GIVEN INFORMATION =
......
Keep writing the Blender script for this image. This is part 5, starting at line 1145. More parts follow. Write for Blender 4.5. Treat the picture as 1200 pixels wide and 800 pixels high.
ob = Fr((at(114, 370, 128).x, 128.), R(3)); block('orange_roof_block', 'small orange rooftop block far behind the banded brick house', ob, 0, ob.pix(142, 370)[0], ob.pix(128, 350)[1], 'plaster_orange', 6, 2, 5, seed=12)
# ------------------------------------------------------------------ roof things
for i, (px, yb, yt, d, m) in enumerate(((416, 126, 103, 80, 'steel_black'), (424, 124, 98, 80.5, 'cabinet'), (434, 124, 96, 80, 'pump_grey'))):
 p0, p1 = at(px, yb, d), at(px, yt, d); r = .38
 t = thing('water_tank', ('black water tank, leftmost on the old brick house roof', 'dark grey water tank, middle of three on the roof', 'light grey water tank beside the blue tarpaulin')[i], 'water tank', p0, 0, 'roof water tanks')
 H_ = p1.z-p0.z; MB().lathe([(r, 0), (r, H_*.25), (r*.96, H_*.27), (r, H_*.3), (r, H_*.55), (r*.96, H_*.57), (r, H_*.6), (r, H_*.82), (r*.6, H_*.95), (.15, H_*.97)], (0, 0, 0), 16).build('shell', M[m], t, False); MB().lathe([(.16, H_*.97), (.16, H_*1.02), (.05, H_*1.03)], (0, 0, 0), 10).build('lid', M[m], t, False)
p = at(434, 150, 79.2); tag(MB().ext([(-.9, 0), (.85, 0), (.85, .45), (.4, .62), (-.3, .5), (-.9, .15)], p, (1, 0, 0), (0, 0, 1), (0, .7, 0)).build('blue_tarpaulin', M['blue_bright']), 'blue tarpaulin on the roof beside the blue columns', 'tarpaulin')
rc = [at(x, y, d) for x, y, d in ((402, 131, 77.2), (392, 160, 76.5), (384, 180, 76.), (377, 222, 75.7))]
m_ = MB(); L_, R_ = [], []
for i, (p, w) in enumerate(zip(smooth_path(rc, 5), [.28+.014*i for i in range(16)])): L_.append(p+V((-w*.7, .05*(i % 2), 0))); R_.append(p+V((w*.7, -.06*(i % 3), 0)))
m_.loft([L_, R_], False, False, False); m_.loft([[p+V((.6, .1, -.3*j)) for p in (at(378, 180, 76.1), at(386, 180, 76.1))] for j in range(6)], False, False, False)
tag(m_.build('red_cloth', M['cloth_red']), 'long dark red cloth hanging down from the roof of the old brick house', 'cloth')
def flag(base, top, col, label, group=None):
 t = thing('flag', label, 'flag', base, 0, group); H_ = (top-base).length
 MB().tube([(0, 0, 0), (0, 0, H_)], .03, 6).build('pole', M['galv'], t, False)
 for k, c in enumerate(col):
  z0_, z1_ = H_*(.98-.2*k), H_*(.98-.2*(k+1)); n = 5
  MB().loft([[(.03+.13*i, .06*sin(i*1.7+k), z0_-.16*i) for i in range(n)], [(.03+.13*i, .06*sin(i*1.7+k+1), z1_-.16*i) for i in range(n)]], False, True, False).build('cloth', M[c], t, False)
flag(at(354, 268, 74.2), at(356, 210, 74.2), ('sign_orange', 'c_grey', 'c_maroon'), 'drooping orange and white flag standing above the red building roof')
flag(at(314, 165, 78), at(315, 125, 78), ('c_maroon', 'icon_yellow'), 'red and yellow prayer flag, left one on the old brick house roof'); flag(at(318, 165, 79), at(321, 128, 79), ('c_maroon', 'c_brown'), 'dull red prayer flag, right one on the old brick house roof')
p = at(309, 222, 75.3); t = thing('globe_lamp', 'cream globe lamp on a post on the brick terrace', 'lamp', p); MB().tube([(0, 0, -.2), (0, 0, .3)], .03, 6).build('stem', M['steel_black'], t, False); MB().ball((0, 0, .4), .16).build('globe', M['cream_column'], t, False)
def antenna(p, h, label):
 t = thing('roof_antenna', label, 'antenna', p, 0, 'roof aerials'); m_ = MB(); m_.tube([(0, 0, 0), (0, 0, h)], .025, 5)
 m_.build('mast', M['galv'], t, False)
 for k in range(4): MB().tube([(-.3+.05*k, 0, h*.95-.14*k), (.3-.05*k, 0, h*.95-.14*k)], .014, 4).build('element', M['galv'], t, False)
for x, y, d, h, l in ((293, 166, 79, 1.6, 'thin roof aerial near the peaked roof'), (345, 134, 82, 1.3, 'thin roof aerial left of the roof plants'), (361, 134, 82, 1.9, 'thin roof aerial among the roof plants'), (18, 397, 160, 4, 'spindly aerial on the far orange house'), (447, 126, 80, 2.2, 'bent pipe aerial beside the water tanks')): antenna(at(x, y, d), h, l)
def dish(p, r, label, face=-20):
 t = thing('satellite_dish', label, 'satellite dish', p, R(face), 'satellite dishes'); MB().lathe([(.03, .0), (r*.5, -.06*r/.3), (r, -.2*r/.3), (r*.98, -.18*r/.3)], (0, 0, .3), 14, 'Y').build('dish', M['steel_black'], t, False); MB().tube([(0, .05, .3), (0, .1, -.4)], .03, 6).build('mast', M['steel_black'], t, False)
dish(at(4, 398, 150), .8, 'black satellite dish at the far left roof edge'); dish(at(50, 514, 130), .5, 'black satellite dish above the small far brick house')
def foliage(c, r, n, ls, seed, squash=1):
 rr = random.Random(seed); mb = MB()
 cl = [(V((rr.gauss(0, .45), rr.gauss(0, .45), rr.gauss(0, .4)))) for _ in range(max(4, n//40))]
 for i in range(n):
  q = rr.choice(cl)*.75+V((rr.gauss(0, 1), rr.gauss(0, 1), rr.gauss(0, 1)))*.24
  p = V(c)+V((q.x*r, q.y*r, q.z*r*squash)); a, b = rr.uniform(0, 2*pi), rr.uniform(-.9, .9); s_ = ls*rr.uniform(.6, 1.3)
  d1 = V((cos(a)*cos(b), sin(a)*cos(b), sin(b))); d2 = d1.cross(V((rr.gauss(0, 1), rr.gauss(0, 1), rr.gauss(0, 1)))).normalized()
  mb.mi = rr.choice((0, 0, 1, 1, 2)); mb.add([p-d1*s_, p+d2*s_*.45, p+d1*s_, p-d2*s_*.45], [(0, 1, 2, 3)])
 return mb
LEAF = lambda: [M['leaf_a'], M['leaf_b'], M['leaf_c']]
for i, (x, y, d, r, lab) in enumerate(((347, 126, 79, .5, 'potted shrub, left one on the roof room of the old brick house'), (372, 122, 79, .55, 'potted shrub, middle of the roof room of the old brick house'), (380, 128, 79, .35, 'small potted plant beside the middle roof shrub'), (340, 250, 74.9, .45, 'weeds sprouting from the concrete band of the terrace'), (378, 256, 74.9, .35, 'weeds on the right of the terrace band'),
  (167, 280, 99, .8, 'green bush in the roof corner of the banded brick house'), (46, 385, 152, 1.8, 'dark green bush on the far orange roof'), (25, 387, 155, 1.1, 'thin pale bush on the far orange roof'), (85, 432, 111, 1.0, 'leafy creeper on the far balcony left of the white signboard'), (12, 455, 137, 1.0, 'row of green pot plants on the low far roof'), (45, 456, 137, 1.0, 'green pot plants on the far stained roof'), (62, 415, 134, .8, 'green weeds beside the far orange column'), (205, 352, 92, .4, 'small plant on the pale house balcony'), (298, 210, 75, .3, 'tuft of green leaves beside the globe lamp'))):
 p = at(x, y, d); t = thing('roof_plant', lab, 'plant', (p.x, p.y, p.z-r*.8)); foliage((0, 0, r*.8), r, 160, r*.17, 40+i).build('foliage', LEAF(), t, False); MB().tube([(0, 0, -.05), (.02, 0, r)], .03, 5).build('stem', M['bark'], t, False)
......
EXERCISE BRIEF =
Write the data out again in full and exactly.

THE REPLY =
Keep writing the Blender script for this image. This is part 5, starting at line 1145. More parts follow. Write for Blender 4.5. Treat the picture as 1200 pixels wide and 800 pixels high.
ob = Fr((at(114, 370, 128).x, 128.), R(3)); block('orange_roof_block', 'small orange rooftop block far behind the banded brick house', ob, 0, ob.pix(142, 370)[0], ob.pix(128, 350)[1], 'plaster_orange', 6, 2, 5, seed=12)
# ------------------------------------------------------------------ roof things
for i, (px, yb, yt, d, m) in enumerate(((416, 126, 103, 80, 'steel_black'), (424, 124, 98, 80.5, 'cabinet'), (434, 124, 96, 80, 'pump_grey'))):
 p0, p1 = at(px, yb, d), at(px, yt, d); r = .38
 t = thing('water_tank', ('black water tank, leftmost on the old brick house roof', 'dark grey water tank, middle of three on the roof', 'light grey water tank beside the blue tarpaulin')[i], 'water tank', p0, 0, 'roof water tanks')
 H_ = p1.z-p0.z; MB().lathe([(r, 0), (r, H_*.25), (r*.96, H_*.27), (r, H_*.3), (r, H_*.55), (r*.96, H_*.57), (r, H_*.6), (r, H_*.82), (r*.6, H_*.95), (.15, H_*.97)], (0, 0, 0), 16).build('shell', M[m], t, False); MB().lathe([(.16, H_*.97), (.16, H_*1.02), (.05, H_*1.03)], (0, 0, 0), 10).build('lid', M[m], t, False)
p = at(434, 150, 79.2); tag(MB().ext([(-.9, 0), (.85, 0), (.85, .45), (.4, .62), (-.3, .5), (-.9, .15)], p, (1, 0, 0), (0, 0, 1), (0, .7, 0)).build('blue_tarpaulin', M['blue_bright']), 'blue tarpaulin on the roof beside the blue columns', 'tarpaulin')
rc = [at(x, y, d) for x, y, d in ((402, 131, 77.2), (392, 160, 76.5), (384, 180, 76.), (377, 222, 75.7))]
m_ = MB(); L_, R_ = [], []
for i, (p, w) in enumerate(zip(smooth_path(rc, 5), [.28+.014*i for i in range(16)])): L_.append(p+V((-w*.7, .05*(i % 2), 0))); R_.append(p+V((w*.7, -.06*(i % 3), 0)))
m_.loft([L_, R_], False, False, False); m_.loft([[p+V((.6, .1, -.3*j)) for p in (at(378, 180, 76.1), at(386, 180, 76.1))] for j in range(6)], False, False, False)
tag(m_.build('red_cloth', M['cloth_red']), 'long dark red cloth hanging down from the roof of the old brick house', 'cloth')
def flag(base, top, col, label, group=None):
 t = thing('flag', label, 'flag', base, 0, group); H_ = (top-base).length
 MB().tube([(0, 0, 0), (0, 0, H_)], .03, 6).build('pole', M['galv'], t, False)
 for k, c in enumerate(col):
  z0_, z1_ = H_*(.98-.2*k), H_*(.98-.2*(k+1)); n = 5
  MB().loft([[(.03+.13*i, .06*sin(i*1.7+k), z0_-.16*i) for i in range(n)], [(.03+.13*i, .06*sin(i*1.7+k+1), z1_-.16*i) for i in range(n)]], False, True, False).build('cloth', M[c], t, False)
flag(at(354, 268, 74.2), at(356, 210, 74.2), ('sign_orange', 'c_grey', 'c_maroon'), 'drooping orange and white flag standing above the red building roof')
flag(at(314, 165, 78), at(315, 125, 78), ('c_maroon', 'icon_yellow'), 'red and yellow prayer flag, left one on the old brick house roof'); flag(at(318, 165, 79), at(321, 128, 79), ('c_maroon', 'c_brown'), 'dull red prayer flag, right one on the old brick house roof')
p = at(309, 222, 75.3); t = thing('globe_lamp', 'cream globe lamp on a post on the brick terrace', 'lamp', p); MB().tube([(0, 0, -.2), (0, 0, .3)], .03, 6).build('stem', M['steel_black'], t, False); MB().ball((0, 0, .4), .16).build('globe', M['cream_column'], t, False)
def antenna(p, h, label):
 t = thing('roof_antenna', label, 'antenna', p, 0, 'roof aerials'); m_ = MB(); m_.tube([(0, 0, 0), (0, 0, h)], .025, 5)
 m_.build('mast', M['galv'], t, False)
 for k in range(4): MB().tube([(-.3+.05*k, 0, h*.95-.14*k), (.3-.05*k, 0, h*.95-.14*k)], .014, 4).build('element', M['galv'], t, False)
for x, y, d, h, l in ((293, 166, 79, 1.6, 'thin roof aerial near the peaked roof'), (345, 134, 82, 1.3, 'thin roof aerial left of the roof plants'), (361, 134, 82, 1.9, 'thin roof aerial among the roof plants'), (18, 397, 160, 4, 'spindly aerial on the far orange house'), (447, 126, 80, 2.2, 'bent pipe aerial beside the water tanks')): antenna(at(x, y, d), h, l)
def dish(p, r, label, face=-20):
 t = thing('satellite_dish', label, 'satellite dish', p, R(face), 'satellite dishes'); MB().lathe([(.03, .0), (r*.5, -.06*r/.3), (r, -.2*r/.3), (r*.98, -.18*r/.3)], (0, 0, .3), 14, 'Y').build('dish', M['steel_black'], t, False); MB().tube([(0, .05, .3), (0, .1, -.4)], .03, 6).build('mast', M['steel_black'], t, False)
dish(at(4, 398, 150), .8, 'black satellite dish at the far left roof edge'); dish(at(50, 514, 130), .5, 'black satellite dish above the small far brick house')
def foliage(c, r, n, ls, seed, squash=1):
 rr = random.Random(seed); mb = MB()
 cl = [(V((rr.gauss(0, .45), rr.gauss(0, .45), rr.gauss(0, .4)))) for _ in range(max(4, n//40))]
 for i in range(n):
  q = rr.choice(cl)*.75+V((rr.gauss(0, 1), rr.gauss(0, 1), rr.gauss(0, 1)))*.24
  p = V(c)+V((q.x*r, q.y*r, q.z*r*squash)); a, b = rr.uniform(0, 2*pi), rr.uniform(-.9, .9); s_ = ls*rr.uniform(.6, 1.3)
  d1 = V((cos(a)*cos(b), sin(a)*cos(b), sin(b))); d2 = d1.cross(V((rr.gauss(0, 1), rr.gauss(0, 1), rr.gauss(0, 1)))).normalized()
  mb.mi = rr.choice((0, 0, 1, 1, 2)); mb.add([p-d1*s_, p+d2*s_*.45, p+d1*s_, p-d2*s_*.45], [(0, 1, 2, 3)])
 return mb
LEAF = lambda: [M['leaf_a'], M['leaf_b'], M['leaf_c']]
for i, (x, y, d, r, lab) in enumerate(((347, 126, 79, .5, 'potted shrub, left one on the roof room of the old brick house'), (372, 122, 79, .55, 'potted shrub, middle of the roof room of the old brick house'), (380, 128, 79, .35, 'small potted plant beside the middle roof shrub'), (340, 250, 74.9, .45, 'weeds sprouting from the concrete band of the terrace'), (378, 256, 74.9, .35, 'weeds on the right of the terrace band'),
  (167, 280, 99, .8, 'green bush in the roof corner of the banded brick house'), (46, 385, 152, 1.8, 'dark green bush on the far orange roof'), (25, 387, 155, 1.1, 'thin pale bush on the far orange roof'), (85, 432, 111, 1.0, 'leafy creeper on the far balcony left of the white signboard'), (12, 455, 137, 1.0, 'row of green pot plants on the low far roof'), (45, 456, 137, 1.0, 'green pot plants on the far stained roof'), (62, 415, 134, .8, 'green weeds beside the far orange column'), (205, 352, 92, .4, 'small plant on the pale house balcony'), (298, 210, 75, .3, 'tuft of green leaves beside the globe lamp'))):
 p = at(x, y, d); t = thing('roof_plant', lab, 'plant', (p.x, p.y, p.z-r*.8)); foliage((0, 0, r*.8), r, 160, r*.17, 40+i).build('foliage', LEAF(), t, False); MB().tube([(0, 0, -.05), (.02, 0, r)], .03, 5).build('stem', M['bark'], t, False)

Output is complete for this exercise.